The goal is to protect nature and share the Maasai way of life with visitors in a direct and meaningful way, Chairman Samson Parashina told the magazine. Guests stay at Camp ya Kanzi, an eco-lodge located on 283,000 acres of community conservancy land between Tsavo and Amboseli National Park, where zebra, giraffes, antelopes, lions, eland and leopards roam.
FoA caught up with Kenya’s Luca Belpietro, founder of Maasai Wilderness Conservation Trust, via email to talk about what makes Camp ya Kanzi special. “The Trust was founded to make sure local communities could benefit economically by the protection of their wilderness and wildlife,” Belpietro said, adding that a contributing factor to poaching in Kenya is lack of employment and desperation of poor communities. Belpietro explained that the Trust was the first in Africa to create a tourism Payment for Ecosystem Service, where each guest pays a daily conservation fee, earmarked to compensate local landlords for livestock losses caused by predators. Consequently, the lion population is thriving.

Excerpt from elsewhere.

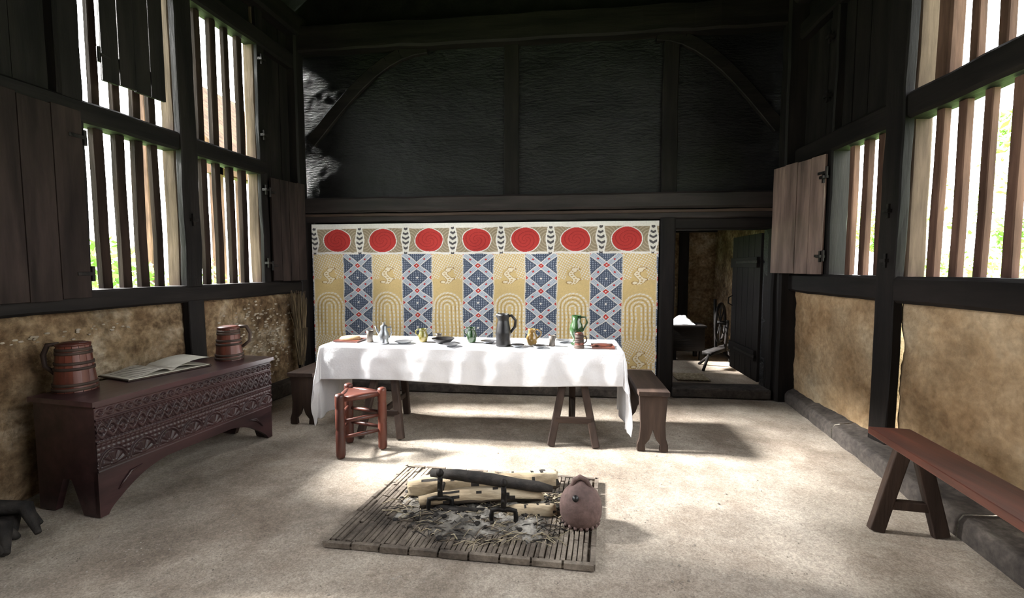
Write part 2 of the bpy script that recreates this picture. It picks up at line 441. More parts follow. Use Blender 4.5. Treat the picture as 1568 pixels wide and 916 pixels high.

“We are proud to see that the local Maasai now see wildlife as their asset and are fully engaged in protecting it, as they benefit from it with our education and health programs. In the 21st century, community-based tourism is the silver bullet to protect African wilderness and wildlife,” Belpietro said. FoA believes community-based tourism combined with shutting down trophy hunting and wild animal “wet markets” worldwide will guarantee a future for African wildlife (see page 11).
Poaching in Africa is driven by sophisticated, wealthy criminal syndicates that profit greatly from setting thousands of snares and catching large numbers of animals to supply large-scale markets around the world, principally in Asia.
DO YOUR HOMEWORK
Belpietro cautions tourists that not all places that say they are working with communities are telling the truth.
“Ask for international awards or certifications if you are truly interested in making sure your holiday has a positive impact,” he said. At Pathway Safaris in Kenya, one way Director Andrew Mweti ensures his guests can make a positive impact is by partnering with places like the Sheldrick Wildlife Trust elephant orphanage and Lewa Conservancy, and offering trips there. Entry fees support local communities. Lewa invests heavily in the livelihoods of its neighbors through education, healthcare, water, micro loans and skills training for women, youth empowerment and more.
According to Lewa’s 2018/19 impact report, it invested $1.6 million in community education and livelihoods. Lewa also provides a haven for the critically endangered black rhino and the endangered Grevy’s zebra, as well as the elephant, lion, giraffe, wild dog and other iconic wildlife species in Kenya.
“It’s amazing observing wild dogs, who are highly social, or impala defending their territories, or the interactions between all monkeys, or the elegant walk of a giraffe, or the tiny dik dik antelope, living as a couple for all their lives,” Belpietro said.
“But what is most awe inspiring is simply having a Pleistocene wilderness with thriving wildlife. It still exists in Africa and we need to protect it, by making sure the local people—who are asked not to farm it, not to ranch it, not to hunt it—have real economic benefits from the active role they can play in its protection.”